**Do this**.
Copy out each line of the material below that holds the string "objects".

**Material provided**.
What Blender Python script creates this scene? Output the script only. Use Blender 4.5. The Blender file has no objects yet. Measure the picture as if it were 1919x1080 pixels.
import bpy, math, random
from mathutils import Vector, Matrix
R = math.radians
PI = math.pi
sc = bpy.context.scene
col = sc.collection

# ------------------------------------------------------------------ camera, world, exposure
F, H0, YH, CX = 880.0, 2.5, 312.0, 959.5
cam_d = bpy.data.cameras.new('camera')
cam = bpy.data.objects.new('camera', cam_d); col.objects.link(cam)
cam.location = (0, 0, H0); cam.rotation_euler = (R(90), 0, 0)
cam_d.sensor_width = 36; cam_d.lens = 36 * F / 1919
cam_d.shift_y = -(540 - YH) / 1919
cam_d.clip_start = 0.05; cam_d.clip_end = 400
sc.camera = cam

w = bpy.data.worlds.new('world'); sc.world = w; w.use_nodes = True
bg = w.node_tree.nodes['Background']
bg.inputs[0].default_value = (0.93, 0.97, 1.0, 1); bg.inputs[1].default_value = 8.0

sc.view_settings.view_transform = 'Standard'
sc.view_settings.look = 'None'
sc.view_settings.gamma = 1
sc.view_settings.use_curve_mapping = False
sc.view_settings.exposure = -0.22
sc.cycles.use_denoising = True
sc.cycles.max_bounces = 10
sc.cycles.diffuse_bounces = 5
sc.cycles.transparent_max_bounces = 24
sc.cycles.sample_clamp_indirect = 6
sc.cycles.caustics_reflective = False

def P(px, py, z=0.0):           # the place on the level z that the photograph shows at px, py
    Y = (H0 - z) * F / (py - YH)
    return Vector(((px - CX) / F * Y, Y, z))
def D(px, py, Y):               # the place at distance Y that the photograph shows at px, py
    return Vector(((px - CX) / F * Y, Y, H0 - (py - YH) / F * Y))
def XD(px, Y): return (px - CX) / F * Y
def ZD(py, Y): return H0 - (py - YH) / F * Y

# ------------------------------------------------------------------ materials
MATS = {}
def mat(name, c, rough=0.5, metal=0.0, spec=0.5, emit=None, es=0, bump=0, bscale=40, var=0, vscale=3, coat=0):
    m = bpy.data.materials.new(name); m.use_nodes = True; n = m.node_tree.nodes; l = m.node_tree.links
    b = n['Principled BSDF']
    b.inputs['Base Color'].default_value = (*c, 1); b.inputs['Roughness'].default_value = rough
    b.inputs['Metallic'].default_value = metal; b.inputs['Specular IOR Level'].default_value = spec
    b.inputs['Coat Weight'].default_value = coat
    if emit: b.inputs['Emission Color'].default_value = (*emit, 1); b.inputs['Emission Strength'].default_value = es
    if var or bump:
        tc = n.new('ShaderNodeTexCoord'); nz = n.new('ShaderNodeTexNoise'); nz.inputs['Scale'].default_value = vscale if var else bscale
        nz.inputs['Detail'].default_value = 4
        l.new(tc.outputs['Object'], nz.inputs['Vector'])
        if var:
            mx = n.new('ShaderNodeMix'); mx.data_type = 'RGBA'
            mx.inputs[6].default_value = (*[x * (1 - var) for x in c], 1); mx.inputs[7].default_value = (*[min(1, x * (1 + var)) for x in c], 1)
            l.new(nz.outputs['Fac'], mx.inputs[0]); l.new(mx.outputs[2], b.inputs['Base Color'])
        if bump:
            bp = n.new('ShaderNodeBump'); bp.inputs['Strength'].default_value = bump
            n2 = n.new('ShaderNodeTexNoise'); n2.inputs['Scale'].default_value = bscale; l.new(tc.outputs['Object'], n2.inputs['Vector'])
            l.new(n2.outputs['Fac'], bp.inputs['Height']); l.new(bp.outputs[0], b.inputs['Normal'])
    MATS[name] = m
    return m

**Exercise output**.
What Blender Python script creates this scene? Output the script only. Use Blender 4.5. The Blender file has no objects yet. Measure the picture as if it were 1919x1080 pixels.
cam = bpy.data.objects.new('camera', cam_d); col.objects.link(cam)